__What is asked__
Your task is to reproduce the material exactly.

__Data__

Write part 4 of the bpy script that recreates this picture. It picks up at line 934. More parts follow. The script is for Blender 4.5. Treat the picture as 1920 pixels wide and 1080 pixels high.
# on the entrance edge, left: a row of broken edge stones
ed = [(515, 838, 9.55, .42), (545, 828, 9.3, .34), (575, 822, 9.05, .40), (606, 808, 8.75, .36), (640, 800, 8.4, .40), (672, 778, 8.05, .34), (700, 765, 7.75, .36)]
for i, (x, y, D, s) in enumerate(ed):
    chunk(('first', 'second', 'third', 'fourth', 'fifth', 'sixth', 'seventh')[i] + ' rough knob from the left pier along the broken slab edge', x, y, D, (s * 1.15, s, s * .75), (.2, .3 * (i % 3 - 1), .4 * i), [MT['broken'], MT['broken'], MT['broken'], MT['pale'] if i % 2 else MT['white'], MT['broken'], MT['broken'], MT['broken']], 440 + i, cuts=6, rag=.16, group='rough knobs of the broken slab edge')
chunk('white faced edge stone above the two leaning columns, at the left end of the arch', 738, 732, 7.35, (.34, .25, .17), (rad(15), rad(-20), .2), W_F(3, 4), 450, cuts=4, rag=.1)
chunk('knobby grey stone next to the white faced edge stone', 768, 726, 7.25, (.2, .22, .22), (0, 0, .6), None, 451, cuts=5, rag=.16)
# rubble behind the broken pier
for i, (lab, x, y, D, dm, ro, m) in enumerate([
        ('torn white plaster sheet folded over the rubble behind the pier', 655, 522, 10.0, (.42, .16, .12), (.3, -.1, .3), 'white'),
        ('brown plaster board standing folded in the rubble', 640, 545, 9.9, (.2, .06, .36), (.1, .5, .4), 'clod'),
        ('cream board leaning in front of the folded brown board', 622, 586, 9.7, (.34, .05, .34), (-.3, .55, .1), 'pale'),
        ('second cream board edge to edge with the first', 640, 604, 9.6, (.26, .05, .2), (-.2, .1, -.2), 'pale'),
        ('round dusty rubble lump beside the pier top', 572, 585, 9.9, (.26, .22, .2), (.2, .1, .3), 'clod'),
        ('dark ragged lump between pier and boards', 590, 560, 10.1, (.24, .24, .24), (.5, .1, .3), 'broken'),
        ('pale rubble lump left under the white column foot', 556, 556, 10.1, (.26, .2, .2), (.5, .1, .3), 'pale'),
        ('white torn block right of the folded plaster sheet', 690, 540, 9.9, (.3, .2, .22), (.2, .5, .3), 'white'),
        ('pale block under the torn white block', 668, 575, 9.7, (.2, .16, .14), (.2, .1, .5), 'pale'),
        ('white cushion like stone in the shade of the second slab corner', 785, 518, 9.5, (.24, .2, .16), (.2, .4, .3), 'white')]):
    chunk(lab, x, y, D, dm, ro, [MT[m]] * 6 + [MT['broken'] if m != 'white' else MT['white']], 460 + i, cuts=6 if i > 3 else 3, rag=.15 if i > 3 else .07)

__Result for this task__
Write part 4 of the bpy script that recreates this picture. It picks up at line 934. More parts follow. The script is for Blender 4.5. Treat the picture as 1920 pixels wide and 1080 pixels high.
# on the entrance edge, left: a row of broken edge stones
ed = [(515, 838, 9.55, .42), (545, 828, 9.3, .34), (575, 822, 9.05, .40), (606, 808, 8.75, .36), (640, 800, 8.4, .40), (672, 778, 8.05, .34), (700, 765, 7.75, .36)]
for i, (x, y, D, s) in enumerate(ed):
    chunk(('first', 'second', 'third', 'fourth', 'fifth', 'sixth', 'seventh')[i] + ' rough knob from the left pier along the broken slab edge', x, y, D, (s * 1.15, s, s * .75), (.2, .3 * (i % 3 - 1), .4 * i), [MT['broken'], MT['broken'], MT['broken'], MT['pale'] if i % 2 else MT['white'], MT['broken'], MT['broken'], MT['broken']], 440 + i, cuts=6, rag=.16, group='rough knobs of the broken slab edge')
chunk('white faced edge stone above the two leaning columns, at the left end of the arch', 738, 732, 7.35, (.34, .25, .17), (rad(15), rad(-20), .2), W_F(3, 4), 450, cuts=4, rag=.1)
chunk('knobby grey stone next to the white faced edge stone', 768, 726, 7.25, (.2, .22, .22), (0, 0, .6), None, 451, cuts=5, rag=.16)
# rubble behind the broken pier
for i, (lab, x, y, D, dm, ro, m) in enumerate([
        ('torn white plaster sheet folded over the rubble behind the pier', 655, 522, 10.0, (.42, .16, .12), (.3, -.1, .3), 'white'),
        ('brown plaster board standing folded in the rubble', 640, 545, 9.9, (.2, .06, .36), (.1, .5, .4), 'clod'),
        ('cream board leaning in front of the folded brown board', 622, 586, 9.7, (.34, .05, .34), (-.3, .55, .1), 'pale'),
        ('second cream board edge to edge with the first', 640, 604, 9.6, (.26, .05, .2), (-.2, .1, -.2), 'pale'),
        ('round dusty rubble lump beside the pier top', 572, 585, 9.9, (.26, .22, .2), (.2, .1, .3), 'clod'),
        ('dark ragged lump between pier and boards', 590, 560, 10.1, (.24, .24, .24), (.5, .1, .3), 'broken'),
        ('pale rubble lump left under the white column foot', 556, 556, 10.1, (.26, .2, .2), (.5, .1, .3), 'pale'),
        ('white torn block right of the folded plaster sheet', 690, 540, 9.9, (.3, .2, .22), (.2, .5, .3), 'white'),
        ('pale block under the torn white block', 668, 575, 9.7, (.2, .16, .14), (.2, .1, .5), 'pale'),
        ('white cushion like stone in the shade of the second slab corner', 785, 518, 9.5, (.24, .2, .16), (.2, .4, .3), 'white')]):
    chunk(lab, x, y, D, dm, ro, [MT[m]] * 6 + [MT['broken'] if m != 'white' else MT['white']], 460 + i, cuts=6 if i > 3 else 3, rag=.15 if i > 3 else .07)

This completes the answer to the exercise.